People have been using flat, ribbonlike materials, such as reed strips, to make woven baskets for thousands of years. This weaving method has reemerged as a technique for engineers to create textile and fabric structures with complex geometry. While beautiful and intricate, these baskets can also be surprisingly strong.
We are a team of structures and materials scientists at the University of Michigan. We wanted to figure out how basketlike structures that use traditional weaving techniques can be so sturdy, load-bearing and resilient.
To explore the resilience of baskets, we designed a series of small woven units that can be assembled into larger structures. These woven designs provide almost the same stiffness as nonwoven structures, such as plastic bins. They also do not fracture and fail when bent and twisted the way nonwoven, continuous systems (made out of a continuous sheet material) do.
Our basketlike woven structures have many potential applications, including tiny robots that are very damage resilient – these robots can be run over by a car and still do not fail. We could also make woven clothes to help protect people from severe impacts such as car crashes. We made these woven structures using Mylar (a type of polymer material), wood and steel.
Basket weaving as a practice has been around for centuries.
Mlenny/iStock via Getty Images
Testing woven baskets
Early humans made baskets by weaving slender strips of bark or reeds, and some Indigenous societies use these techniques today. Basket weaving was an efficient way to turn one-dimensional strips into three-dimensional containers.
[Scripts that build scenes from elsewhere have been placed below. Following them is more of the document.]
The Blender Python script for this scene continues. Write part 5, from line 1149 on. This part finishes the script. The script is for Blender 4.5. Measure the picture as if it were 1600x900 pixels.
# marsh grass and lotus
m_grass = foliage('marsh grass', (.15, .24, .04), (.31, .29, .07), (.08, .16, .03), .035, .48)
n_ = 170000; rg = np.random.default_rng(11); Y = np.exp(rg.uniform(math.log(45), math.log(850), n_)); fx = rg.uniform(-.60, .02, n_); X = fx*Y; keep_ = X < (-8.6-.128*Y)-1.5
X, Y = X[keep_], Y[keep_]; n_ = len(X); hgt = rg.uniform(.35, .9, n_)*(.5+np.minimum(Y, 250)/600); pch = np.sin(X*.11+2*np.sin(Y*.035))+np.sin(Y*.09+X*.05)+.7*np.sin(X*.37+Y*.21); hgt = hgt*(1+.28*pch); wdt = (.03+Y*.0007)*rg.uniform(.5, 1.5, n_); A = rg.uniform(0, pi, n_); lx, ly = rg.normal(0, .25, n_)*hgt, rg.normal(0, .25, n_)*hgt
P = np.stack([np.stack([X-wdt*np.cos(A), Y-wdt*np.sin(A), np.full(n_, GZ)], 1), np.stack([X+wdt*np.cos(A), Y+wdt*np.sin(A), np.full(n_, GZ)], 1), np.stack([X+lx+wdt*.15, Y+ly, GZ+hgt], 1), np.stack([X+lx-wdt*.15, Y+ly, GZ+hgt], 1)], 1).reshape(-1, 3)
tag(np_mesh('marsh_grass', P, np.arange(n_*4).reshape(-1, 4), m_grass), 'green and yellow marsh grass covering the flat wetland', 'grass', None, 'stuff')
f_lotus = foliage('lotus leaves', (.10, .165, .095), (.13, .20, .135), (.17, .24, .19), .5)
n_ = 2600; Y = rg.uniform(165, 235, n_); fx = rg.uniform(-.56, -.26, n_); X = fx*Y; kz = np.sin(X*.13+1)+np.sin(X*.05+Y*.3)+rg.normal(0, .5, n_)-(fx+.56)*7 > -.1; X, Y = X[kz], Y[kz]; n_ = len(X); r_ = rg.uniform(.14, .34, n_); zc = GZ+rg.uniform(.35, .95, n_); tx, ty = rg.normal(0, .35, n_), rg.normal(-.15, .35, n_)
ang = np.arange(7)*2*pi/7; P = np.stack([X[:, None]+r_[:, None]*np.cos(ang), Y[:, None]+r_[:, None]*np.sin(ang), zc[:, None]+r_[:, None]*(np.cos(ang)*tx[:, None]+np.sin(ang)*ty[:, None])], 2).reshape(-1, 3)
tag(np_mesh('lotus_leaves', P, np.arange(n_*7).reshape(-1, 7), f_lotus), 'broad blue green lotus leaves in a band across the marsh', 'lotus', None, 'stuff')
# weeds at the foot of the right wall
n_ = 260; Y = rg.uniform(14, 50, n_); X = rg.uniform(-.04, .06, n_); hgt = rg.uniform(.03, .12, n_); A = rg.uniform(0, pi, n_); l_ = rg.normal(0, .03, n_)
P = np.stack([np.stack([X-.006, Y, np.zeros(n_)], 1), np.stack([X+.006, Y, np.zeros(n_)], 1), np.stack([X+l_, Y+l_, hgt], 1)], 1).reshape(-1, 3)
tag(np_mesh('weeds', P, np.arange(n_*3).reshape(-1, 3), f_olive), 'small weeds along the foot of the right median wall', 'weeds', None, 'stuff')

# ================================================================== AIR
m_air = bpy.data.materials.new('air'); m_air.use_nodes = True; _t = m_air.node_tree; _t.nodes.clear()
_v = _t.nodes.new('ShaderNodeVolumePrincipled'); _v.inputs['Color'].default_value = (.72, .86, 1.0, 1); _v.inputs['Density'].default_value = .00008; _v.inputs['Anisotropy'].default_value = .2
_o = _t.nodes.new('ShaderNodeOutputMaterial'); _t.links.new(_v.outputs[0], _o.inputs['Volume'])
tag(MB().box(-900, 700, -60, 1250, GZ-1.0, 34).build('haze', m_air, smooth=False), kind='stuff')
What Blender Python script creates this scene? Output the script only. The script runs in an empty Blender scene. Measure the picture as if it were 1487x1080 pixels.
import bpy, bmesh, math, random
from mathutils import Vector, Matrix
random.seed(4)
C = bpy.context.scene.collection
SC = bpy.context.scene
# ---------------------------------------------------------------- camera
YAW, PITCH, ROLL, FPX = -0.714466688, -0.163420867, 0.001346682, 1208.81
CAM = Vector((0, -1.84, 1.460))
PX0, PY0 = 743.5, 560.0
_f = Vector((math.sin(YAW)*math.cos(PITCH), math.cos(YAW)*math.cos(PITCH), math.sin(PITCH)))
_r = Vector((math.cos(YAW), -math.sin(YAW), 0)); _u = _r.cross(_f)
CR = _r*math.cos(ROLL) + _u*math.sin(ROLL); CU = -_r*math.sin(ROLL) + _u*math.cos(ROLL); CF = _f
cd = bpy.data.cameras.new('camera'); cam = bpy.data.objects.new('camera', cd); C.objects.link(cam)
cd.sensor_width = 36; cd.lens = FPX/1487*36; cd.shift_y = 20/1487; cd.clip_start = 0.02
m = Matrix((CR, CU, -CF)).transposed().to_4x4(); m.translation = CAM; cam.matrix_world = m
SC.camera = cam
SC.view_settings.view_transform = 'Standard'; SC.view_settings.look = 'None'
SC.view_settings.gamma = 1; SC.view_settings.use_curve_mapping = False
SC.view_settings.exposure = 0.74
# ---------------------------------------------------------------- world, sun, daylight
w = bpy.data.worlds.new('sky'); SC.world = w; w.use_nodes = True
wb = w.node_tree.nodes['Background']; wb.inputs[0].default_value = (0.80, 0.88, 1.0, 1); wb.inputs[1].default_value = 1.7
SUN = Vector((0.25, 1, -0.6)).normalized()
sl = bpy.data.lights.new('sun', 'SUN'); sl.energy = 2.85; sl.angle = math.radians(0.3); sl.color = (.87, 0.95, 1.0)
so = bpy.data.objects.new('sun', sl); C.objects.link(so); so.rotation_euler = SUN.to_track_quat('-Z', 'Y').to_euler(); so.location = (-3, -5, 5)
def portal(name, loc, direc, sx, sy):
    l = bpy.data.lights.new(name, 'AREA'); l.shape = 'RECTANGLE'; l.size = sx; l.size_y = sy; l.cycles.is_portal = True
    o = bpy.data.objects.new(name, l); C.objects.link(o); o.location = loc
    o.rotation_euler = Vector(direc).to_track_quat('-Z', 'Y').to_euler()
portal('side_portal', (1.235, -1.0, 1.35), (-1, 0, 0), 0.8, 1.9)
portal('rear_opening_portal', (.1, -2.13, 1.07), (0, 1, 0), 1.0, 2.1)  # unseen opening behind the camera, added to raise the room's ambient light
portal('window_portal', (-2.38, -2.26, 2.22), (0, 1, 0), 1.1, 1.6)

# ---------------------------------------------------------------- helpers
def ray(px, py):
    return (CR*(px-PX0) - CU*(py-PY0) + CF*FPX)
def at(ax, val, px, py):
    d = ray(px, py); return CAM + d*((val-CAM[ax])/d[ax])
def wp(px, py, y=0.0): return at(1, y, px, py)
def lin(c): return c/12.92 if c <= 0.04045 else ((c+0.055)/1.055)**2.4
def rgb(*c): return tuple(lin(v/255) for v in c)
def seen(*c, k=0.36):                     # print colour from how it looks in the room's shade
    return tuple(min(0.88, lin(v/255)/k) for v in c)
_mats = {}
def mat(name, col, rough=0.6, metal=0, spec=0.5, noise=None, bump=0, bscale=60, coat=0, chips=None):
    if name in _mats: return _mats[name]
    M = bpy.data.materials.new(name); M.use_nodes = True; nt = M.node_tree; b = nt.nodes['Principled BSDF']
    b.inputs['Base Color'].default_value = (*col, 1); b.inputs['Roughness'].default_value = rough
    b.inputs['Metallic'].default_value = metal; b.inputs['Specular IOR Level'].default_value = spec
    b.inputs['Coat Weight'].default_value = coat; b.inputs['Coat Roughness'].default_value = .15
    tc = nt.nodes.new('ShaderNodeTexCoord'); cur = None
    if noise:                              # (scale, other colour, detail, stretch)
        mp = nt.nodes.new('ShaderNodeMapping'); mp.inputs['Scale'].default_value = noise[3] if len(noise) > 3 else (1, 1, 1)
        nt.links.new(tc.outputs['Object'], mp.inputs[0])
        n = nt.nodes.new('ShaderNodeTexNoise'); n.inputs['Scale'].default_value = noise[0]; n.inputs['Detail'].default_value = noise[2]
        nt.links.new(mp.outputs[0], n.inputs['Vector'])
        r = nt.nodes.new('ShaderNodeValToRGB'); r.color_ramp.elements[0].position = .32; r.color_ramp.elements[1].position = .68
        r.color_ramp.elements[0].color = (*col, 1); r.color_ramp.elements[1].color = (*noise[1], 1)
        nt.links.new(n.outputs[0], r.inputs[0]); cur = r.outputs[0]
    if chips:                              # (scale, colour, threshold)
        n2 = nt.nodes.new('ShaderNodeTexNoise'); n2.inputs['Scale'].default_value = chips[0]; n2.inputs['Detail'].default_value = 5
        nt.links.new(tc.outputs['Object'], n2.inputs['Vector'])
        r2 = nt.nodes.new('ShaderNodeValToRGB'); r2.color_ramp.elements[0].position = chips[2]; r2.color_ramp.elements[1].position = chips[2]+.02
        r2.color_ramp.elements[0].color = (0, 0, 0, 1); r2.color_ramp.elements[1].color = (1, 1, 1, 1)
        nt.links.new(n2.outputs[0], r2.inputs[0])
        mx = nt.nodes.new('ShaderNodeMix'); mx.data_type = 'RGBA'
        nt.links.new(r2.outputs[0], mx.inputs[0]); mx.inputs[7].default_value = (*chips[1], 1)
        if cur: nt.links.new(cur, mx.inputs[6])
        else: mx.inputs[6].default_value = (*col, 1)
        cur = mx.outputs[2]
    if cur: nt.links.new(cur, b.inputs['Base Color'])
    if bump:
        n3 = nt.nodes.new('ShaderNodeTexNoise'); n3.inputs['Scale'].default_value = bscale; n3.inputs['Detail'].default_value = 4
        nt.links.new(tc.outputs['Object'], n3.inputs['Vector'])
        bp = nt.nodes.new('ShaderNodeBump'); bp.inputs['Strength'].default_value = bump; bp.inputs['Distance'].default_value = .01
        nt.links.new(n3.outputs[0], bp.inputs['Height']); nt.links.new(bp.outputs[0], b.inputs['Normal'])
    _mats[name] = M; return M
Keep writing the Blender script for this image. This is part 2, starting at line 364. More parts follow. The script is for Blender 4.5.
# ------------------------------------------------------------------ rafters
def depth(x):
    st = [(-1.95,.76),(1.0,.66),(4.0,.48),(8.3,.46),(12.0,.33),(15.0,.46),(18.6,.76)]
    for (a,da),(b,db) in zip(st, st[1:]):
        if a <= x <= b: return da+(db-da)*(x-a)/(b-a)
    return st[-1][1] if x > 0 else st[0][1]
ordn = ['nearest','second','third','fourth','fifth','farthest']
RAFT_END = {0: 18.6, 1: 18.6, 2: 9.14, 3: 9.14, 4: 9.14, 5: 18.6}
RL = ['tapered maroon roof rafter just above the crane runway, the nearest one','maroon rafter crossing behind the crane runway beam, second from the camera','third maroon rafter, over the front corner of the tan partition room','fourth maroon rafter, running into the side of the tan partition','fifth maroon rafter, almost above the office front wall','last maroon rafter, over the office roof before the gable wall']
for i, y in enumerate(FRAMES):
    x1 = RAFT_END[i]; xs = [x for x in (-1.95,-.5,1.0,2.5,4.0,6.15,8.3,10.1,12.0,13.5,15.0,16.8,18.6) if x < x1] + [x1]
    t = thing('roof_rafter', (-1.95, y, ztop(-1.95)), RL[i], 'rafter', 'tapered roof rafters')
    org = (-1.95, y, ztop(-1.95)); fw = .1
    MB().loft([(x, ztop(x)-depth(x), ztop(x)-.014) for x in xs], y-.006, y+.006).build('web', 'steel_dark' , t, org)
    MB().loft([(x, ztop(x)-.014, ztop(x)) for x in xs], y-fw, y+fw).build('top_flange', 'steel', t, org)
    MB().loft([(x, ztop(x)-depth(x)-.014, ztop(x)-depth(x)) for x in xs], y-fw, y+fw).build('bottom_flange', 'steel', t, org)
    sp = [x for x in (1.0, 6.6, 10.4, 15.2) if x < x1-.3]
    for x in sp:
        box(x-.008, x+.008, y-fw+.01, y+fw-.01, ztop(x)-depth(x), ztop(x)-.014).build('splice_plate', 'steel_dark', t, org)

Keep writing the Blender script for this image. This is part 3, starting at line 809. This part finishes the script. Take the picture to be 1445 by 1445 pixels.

This geometric benefit is a direct motivation for basket weaving, but in our study published in August 2025 in Physical Review Research, we wanted to find out whether basket weaving can provide more than aesthetic value in modern science and engineering.
In our experiment, we compared woven and nonwoven containers that had the same overall shape and were fabricated using the same amount and type of materials.
The “ribbons” we used were 10 millimeters wide and two-tenths of a millimeter thick. They were always woven in the same over/under/over/under pattern. We wove baskets from the flat ribbons and then created models using 3D scans of these woven containers that helped us examine the underlying similarities and differences between the woven and continuous structures.
We found that these containers had similar stiffness to containers not made from woven materials, and they also went back to their initial shape after we bent or twisted them.